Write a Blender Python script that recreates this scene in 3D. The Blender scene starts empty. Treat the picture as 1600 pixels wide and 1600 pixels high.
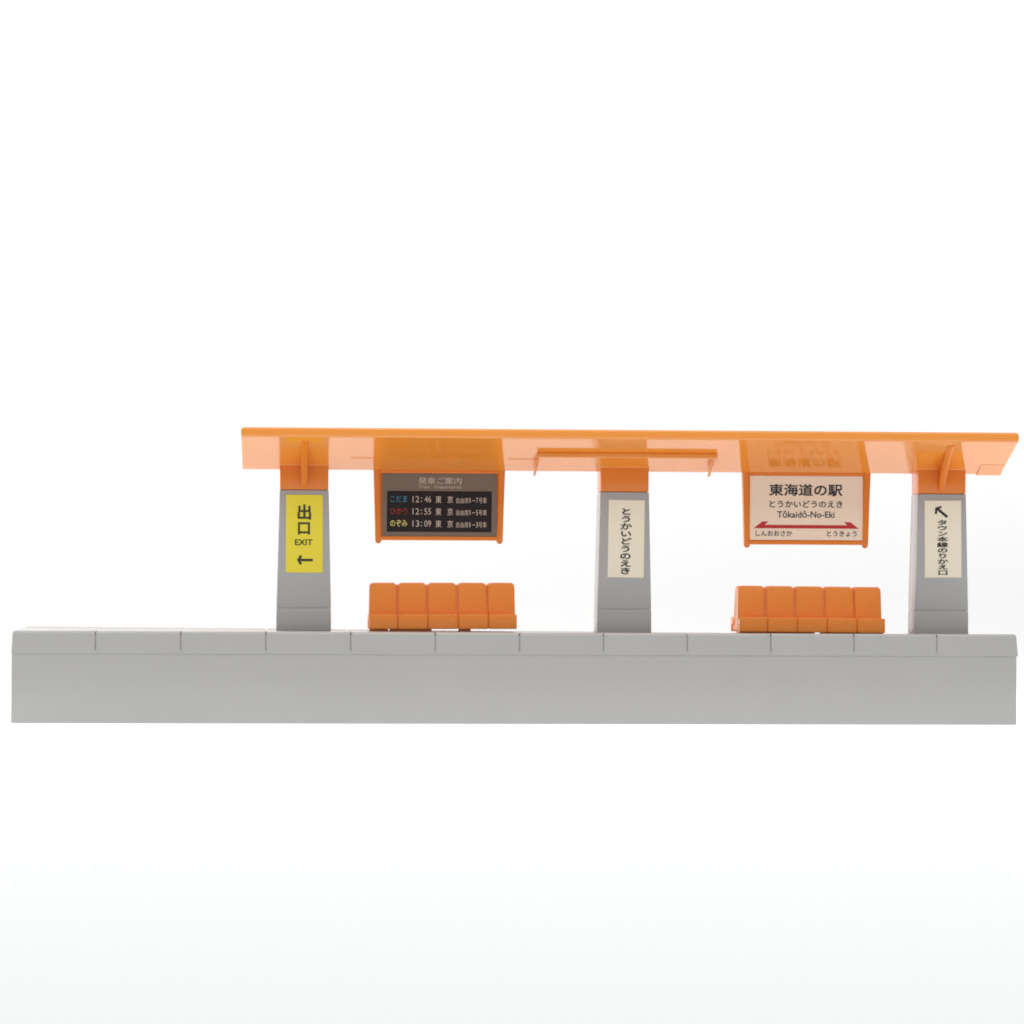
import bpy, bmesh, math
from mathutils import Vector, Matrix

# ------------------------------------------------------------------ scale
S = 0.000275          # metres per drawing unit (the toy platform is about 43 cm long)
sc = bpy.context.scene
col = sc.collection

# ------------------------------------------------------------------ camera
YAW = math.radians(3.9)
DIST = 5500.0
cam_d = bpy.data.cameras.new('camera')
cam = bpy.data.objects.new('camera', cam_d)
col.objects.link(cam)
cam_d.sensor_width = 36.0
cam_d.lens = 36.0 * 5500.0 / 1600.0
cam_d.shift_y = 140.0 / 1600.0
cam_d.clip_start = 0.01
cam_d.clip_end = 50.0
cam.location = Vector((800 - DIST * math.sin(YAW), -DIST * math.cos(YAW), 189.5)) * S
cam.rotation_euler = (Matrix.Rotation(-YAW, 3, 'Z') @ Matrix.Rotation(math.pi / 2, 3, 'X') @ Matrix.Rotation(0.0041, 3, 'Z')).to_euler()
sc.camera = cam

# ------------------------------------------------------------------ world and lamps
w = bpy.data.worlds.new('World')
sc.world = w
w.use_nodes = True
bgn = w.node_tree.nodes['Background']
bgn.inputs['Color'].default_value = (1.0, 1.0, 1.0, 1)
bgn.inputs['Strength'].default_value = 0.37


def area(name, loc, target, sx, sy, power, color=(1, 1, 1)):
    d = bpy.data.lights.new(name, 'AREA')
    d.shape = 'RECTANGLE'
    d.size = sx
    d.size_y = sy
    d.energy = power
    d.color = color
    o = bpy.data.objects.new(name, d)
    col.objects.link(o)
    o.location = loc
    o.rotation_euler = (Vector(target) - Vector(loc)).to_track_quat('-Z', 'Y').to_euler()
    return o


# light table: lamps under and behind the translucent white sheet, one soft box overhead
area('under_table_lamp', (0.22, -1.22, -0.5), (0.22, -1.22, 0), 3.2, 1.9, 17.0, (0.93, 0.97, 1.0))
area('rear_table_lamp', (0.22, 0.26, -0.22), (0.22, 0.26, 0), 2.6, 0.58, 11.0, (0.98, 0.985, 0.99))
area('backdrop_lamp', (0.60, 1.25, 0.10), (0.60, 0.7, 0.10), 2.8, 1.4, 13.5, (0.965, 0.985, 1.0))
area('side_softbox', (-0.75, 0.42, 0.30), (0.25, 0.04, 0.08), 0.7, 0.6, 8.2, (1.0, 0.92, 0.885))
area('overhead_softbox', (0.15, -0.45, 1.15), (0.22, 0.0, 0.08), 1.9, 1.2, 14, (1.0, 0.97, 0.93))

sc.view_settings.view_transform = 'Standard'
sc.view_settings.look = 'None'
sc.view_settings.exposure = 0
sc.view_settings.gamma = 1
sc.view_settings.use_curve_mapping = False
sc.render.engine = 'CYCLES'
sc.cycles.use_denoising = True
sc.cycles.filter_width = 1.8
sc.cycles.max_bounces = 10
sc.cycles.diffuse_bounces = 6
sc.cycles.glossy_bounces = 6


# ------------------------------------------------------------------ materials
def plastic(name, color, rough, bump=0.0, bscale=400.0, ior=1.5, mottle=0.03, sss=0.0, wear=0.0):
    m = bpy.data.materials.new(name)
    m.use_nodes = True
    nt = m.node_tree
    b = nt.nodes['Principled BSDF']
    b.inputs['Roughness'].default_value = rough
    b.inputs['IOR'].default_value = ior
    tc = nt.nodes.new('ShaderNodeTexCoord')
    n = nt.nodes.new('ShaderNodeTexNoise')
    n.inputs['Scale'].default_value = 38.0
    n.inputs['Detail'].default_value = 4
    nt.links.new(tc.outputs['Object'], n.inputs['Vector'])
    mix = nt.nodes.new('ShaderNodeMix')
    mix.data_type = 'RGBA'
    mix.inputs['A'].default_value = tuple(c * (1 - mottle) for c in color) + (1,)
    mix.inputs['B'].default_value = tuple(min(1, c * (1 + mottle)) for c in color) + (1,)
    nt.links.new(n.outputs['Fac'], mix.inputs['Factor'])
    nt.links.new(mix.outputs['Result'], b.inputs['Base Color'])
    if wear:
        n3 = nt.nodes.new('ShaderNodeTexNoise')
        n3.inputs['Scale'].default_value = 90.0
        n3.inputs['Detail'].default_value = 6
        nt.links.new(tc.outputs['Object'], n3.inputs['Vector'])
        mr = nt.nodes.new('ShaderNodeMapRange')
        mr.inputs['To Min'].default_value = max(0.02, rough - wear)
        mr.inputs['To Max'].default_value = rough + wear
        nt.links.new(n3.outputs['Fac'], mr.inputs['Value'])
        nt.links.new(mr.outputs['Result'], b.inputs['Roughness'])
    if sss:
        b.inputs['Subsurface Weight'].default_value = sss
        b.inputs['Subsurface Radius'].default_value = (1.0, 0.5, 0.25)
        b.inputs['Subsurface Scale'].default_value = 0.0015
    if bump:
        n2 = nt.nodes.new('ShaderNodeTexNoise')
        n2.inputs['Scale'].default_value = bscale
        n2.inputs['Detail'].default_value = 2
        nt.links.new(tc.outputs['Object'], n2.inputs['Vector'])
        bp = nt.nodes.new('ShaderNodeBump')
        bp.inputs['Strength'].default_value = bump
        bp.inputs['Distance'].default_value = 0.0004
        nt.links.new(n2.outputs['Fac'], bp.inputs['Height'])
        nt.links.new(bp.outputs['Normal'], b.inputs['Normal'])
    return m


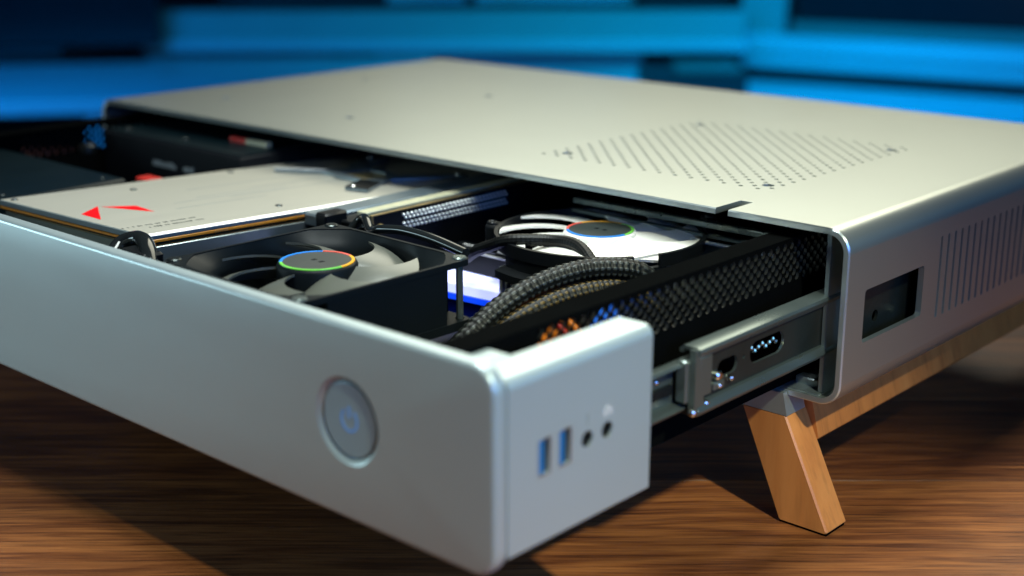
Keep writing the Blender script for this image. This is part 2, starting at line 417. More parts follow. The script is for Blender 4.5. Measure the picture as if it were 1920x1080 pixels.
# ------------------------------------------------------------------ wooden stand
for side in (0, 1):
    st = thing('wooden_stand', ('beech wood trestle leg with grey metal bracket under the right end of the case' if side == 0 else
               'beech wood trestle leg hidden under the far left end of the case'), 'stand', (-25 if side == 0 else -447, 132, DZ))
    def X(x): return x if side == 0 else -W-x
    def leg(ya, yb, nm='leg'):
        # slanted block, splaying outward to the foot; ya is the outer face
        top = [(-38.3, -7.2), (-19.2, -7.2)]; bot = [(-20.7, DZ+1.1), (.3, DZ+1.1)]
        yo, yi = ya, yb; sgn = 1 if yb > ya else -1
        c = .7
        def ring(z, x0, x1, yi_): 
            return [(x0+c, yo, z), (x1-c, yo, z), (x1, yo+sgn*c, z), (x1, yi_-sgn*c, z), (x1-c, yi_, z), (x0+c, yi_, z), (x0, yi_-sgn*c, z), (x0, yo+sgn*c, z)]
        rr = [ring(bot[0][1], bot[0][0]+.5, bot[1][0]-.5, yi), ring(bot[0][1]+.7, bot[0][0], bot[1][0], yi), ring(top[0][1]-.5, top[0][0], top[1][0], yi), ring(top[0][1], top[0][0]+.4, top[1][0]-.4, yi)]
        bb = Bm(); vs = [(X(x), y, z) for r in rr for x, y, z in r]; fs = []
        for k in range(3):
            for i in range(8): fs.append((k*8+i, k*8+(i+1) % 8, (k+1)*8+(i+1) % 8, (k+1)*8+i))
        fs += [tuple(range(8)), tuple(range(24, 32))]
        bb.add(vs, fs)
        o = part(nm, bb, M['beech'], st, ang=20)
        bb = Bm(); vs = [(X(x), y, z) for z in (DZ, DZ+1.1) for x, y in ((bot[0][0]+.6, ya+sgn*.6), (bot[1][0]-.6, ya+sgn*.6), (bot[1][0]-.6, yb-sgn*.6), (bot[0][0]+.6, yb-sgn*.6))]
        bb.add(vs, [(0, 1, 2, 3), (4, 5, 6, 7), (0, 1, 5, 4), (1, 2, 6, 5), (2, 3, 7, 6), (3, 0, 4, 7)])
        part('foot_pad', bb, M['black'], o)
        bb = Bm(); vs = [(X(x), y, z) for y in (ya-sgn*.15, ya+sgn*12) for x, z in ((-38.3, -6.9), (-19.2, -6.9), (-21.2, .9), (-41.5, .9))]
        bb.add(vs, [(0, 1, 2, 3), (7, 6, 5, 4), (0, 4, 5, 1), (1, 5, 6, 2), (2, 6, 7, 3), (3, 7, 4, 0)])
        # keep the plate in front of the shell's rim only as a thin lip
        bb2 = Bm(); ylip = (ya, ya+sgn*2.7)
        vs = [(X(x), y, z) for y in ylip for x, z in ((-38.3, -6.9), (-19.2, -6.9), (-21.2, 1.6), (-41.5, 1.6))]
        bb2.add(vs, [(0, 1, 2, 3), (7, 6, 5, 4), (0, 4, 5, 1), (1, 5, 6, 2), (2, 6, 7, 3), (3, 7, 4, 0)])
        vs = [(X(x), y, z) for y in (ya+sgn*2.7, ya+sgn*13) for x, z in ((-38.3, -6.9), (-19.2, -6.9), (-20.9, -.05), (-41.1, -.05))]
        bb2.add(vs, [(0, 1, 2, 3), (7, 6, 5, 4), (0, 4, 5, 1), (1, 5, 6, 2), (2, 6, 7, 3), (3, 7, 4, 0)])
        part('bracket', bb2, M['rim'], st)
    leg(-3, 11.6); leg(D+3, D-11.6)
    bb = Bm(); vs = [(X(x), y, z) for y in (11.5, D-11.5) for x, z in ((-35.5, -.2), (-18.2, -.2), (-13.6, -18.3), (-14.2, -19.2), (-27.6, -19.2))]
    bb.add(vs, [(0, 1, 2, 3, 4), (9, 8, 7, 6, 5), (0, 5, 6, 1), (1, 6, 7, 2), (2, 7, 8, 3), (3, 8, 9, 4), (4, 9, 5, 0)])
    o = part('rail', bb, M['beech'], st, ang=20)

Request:
Return only the lines running from the start of the entries above to the line that contains "from mathutils import Vector, Matrix", inclusive, and omit every picture.

Answer to the task:
Write a Blender Python script that recreates this scene in 3D. The Blender scene starts empty. Treat the picture as 1600 pixels wide and 1600 pixels high.
import bpy, bmesh, math
from mathutils import Vector, Matrix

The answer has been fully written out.